The first line to copy is the one with "Write the bpy"; the last is the one with "bpy.context.scene.camera = cam". Copy each line in that range exactly, leaving out all others.
··· SOURCE DATA
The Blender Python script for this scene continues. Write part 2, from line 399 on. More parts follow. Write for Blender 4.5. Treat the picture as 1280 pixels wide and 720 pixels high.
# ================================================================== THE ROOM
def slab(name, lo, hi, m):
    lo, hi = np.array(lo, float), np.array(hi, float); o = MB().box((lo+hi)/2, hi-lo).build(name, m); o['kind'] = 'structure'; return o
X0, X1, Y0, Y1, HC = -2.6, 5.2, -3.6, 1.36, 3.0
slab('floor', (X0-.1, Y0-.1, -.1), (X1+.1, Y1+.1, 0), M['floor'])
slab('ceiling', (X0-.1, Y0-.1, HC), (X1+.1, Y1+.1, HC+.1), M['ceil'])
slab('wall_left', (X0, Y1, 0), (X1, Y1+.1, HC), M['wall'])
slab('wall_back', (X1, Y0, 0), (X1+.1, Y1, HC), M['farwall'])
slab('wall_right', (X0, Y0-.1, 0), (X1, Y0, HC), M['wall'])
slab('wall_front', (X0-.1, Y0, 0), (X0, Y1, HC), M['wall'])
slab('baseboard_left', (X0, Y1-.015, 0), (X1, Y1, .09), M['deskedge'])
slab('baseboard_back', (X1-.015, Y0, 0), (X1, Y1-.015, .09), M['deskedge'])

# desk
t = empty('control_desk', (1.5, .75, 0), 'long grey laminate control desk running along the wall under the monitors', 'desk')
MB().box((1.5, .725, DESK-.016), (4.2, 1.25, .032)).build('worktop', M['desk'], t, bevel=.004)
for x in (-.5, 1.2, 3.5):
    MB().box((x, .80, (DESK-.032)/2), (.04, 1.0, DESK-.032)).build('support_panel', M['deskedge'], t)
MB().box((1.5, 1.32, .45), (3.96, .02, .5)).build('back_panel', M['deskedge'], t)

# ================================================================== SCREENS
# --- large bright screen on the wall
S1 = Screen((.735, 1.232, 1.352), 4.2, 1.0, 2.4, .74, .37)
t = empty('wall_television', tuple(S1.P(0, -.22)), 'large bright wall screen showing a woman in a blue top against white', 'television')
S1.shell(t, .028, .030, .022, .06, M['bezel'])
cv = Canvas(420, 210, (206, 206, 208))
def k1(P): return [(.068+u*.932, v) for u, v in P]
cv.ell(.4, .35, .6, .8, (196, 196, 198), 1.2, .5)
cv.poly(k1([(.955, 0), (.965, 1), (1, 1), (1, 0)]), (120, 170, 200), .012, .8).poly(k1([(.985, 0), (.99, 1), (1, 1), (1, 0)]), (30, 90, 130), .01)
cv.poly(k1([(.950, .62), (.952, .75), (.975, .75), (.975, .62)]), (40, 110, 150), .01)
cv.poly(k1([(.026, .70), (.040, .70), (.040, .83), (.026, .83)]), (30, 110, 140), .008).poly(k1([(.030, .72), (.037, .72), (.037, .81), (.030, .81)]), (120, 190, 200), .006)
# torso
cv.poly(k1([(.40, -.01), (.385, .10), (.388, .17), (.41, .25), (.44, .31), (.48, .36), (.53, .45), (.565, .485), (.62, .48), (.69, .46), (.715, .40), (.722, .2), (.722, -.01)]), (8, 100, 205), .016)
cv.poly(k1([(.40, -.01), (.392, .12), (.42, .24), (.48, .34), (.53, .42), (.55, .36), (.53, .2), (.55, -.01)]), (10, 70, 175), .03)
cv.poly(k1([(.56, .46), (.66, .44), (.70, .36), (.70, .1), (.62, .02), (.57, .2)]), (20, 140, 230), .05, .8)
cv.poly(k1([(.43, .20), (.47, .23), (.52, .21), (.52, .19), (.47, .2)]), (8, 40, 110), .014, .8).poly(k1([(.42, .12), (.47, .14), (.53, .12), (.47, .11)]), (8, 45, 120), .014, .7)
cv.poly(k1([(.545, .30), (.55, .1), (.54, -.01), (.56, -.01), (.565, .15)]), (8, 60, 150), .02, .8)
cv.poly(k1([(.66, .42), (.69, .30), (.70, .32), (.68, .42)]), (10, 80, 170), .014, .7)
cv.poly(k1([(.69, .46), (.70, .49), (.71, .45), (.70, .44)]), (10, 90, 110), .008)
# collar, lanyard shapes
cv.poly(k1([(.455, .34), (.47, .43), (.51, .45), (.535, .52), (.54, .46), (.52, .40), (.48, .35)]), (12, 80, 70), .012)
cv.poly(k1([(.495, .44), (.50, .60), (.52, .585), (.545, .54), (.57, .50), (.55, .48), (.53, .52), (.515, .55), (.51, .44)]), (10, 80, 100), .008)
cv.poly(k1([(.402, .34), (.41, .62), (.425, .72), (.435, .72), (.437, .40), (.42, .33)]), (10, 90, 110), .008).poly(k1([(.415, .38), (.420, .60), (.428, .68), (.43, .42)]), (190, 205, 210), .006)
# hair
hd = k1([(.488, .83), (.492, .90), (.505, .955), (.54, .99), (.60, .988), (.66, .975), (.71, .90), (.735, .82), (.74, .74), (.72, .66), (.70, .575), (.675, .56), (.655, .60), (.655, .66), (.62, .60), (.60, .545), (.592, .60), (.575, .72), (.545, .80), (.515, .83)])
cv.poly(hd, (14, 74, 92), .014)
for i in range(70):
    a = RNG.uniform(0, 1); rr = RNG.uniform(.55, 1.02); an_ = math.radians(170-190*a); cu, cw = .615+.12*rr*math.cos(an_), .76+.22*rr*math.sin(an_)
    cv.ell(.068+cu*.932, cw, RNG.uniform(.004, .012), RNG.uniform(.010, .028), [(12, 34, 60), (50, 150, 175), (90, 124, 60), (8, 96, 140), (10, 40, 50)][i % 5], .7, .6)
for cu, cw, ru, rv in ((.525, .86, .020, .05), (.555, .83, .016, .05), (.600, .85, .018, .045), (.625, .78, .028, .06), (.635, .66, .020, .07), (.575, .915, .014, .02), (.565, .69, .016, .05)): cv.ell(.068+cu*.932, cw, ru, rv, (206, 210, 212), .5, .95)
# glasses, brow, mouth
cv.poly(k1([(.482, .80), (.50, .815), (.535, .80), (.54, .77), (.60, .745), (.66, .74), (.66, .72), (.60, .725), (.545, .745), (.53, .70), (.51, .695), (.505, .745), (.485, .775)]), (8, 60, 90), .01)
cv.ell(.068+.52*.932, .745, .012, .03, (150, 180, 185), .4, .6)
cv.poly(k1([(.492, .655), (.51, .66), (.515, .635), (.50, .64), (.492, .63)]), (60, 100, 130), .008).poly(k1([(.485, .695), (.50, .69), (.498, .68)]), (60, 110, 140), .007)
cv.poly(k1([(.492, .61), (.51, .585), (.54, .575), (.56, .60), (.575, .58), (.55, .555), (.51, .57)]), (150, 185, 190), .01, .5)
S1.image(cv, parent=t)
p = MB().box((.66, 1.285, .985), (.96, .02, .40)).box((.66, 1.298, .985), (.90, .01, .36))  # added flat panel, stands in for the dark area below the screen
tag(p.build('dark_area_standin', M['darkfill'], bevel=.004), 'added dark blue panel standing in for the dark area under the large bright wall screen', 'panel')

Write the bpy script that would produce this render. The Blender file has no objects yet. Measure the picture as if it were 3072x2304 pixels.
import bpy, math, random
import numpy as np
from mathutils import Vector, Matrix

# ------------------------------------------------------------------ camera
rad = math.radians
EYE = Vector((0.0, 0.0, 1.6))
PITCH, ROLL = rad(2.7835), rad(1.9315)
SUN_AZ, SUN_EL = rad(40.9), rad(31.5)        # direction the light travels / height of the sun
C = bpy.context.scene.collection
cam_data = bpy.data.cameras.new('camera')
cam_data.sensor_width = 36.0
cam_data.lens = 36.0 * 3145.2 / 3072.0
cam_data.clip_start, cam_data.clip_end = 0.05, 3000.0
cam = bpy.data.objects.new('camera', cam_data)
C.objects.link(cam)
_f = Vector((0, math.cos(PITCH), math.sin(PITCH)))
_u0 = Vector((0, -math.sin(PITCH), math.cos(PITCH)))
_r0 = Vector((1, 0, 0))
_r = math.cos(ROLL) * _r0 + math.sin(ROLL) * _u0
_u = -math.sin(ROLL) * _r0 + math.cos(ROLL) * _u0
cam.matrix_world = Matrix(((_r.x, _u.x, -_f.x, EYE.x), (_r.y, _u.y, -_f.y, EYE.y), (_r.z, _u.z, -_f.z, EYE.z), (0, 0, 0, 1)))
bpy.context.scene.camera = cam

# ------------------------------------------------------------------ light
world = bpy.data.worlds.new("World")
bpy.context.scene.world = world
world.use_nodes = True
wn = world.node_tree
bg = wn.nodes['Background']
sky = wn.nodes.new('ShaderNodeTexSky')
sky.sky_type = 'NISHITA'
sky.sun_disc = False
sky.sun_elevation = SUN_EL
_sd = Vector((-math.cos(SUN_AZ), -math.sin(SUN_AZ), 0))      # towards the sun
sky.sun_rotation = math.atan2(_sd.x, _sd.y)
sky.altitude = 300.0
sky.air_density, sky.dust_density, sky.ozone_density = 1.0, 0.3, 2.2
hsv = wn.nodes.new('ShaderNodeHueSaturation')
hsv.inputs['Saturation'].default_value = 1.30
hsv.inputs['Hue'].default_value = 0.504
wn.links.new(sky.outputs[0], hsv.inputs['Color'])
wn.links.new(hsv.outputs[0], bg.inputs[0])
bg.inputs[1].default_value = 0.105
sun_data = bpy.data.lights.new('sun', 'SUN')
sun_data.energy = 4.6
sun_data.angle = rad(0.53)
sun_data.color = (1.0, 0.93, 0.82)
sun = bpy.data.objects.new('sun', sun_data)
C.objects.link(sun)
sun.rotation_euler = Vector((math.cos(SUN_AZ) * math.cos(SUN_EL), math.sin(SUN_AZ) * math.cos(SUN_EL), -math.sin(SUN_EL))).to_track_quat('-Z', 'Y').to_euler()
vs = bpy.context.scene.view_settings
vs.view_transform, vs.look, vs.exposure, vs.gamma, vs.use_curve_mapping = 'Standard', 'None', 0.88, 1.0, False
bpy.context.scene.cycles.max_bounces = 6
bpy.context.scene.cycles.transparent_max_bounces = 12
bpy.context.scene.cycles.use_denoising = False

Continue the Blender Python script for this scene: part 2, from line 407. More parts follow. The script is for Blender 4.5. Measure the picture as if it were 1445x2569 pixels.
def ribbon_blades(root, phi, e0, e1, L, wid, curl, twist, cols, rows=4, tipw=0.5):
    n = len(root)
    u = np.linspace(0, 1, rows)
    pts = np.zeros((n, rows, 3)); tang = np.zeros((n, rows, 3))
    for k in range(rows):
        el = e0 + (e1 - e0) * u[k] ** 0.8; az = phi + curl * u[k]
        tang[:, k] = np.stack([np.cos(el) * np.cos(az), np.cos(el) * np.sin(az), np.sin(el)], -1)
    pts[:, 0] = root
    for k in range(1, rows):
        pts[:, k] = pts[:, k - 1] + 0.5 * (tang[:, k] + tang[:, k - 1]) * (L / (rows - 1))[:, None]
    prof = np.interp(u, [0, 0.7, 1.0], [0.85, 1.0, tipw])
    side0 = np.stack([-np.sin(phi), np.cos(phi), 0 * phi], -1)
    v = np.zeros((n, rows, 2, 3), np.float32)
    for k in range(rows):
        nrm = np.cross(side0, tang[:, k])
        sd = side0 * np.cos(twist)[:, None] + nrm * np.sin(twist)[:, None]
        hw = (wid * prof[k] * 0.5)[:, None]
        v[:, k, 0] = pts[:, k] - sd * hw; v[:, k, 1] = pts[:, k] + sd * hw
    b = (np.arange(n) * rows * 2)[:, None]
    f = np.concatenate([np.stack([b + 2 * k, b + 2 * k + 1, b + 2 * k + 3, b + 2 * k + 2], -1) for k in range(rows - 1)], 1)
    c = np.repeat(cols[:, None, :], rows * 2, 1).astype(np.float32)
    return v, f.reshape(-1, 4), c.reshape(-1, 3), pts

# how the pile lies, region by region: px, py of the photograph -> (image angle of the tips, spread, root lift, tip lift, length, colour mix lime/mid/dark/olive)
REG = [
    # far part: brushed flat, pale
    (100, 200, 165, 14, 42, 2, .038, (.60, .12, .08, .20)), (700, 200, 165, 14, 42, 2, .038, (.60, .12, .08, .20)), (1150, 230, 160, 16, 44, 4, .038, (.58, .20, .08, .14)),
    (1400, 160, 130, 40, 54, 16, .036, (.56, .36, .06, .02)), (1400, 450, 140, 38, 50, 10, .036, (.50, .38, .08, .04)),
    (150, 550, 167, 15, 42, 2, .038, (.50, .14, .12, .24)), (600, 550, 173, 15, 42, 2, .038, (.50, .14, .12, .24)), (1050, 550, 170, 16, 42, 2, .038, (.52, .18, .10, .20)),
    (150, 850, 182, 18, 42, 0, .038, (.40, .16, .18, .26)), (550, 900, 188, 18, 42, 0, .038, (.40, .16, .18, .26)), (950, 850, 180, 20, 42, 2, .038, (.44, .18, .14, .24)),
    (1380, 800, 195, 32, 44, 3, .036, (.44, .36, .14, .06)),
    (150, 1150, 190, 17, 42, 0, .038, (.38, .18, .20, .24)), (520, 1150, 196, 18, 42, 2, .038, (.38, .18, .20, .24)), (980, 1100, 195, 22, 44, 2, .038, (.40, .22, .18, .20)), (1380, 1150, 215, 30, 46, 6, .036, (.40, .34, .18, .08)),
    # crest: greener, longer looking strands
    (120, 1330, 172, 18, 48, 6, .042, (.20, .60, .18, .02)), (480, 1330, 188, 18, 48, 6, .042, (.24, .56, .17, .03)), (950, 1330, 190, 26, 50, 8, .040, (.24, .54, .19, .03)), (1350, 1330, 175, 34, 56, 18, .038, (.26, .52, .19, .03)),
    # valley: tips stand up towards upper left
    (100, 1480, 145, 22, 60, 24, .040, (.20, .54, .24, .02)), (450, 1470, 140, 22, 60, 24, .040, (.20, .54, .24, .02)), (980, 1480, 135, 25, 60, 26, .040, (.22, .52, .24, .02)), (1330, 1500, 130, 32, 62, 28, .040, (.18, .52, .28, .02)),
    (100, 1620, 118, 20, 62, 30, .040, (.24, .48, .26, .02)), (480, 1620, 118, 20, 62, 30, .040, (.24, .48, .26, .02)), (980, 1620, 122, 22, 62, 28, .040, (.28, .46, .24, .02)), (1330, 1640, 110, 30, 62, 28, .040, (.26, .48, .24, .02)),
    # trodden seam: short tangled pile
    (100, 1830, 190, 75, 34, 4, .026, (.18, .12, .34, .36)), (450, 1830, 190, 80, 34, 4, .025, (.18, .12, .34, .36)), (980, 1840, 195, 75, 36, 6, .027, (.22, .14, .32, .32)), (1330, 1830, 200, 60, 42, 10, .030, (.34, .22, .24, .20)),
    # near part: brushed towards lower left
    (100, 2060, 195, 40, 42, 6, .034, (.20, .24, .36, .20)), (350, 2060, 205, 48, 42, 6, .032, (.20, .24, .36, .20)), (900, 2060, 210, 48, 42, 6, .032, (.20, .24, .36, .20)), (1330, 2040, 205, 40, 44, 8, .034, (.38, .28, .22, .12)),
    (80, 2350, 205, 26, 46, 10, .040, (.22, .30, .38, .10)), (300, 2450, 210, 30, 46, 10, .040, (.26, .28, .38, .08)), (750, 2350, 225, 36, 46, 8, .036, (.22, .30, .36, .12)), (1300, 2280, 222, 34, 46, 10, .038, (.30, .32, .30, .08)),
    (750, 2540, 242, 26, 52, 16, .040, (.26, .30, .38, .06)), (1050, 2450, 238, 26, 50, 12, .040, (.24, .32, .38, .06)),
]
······
RESULT OF THIS TASK >>
Write the bpy script that would produce this render. The Blender file has no objects yet. Measure the picture as if it were 3072x2304 pixels.
import bpy, math, random
import numpy as np
from mathutils import Vector, Matrix

# ------------------------------------------------------------------ camera
rad = math.radians
EYE = Vector((0.0, 0.0, 1.6))
PITCH, ROLL = rad(2.7835), rad(1.9315)
SUN_AZ, SUN_EL = rad(40.9), rad(31.5)        # direction the light travels / height of the sun
C = bpy.context.scene.collection
cam_data = bpy.data.cameras.new('camera')
cam_data.sensor_width = 36.0
cam_data.lens = 36.0 * 3145.2 / 3072.0
cam_data.clip_start, cam_data.clip_end = 0.05, 3000.0
cam = bpy.data.objects.new('camera', cam_data)
C.objects.link(cam)
_f = Vector((0, math.cos(PITCH), math.sin(PITCH)))
_u0 = Vector((0, -math.sin(PITCH), math.cos(PITCH)))
_r0 = Vector((1, 0, 0))
_r = math.cos(ROLL) * _r0 + math.sin(ROLL) * _u0
_u = -math.sin(ROLL) * _r0 + math.cos(ROLL) * _u0
cam.matrix_world = Matrix(((_r.x, _u.x, -_f.x, EYE.x), (_r.y, _u.y, -_f.y, EYE.y), (_r.z, _u.z, -_f.z, EYE.z), (0, 0, 0, 1)))
bpy.context.scene.camera = cam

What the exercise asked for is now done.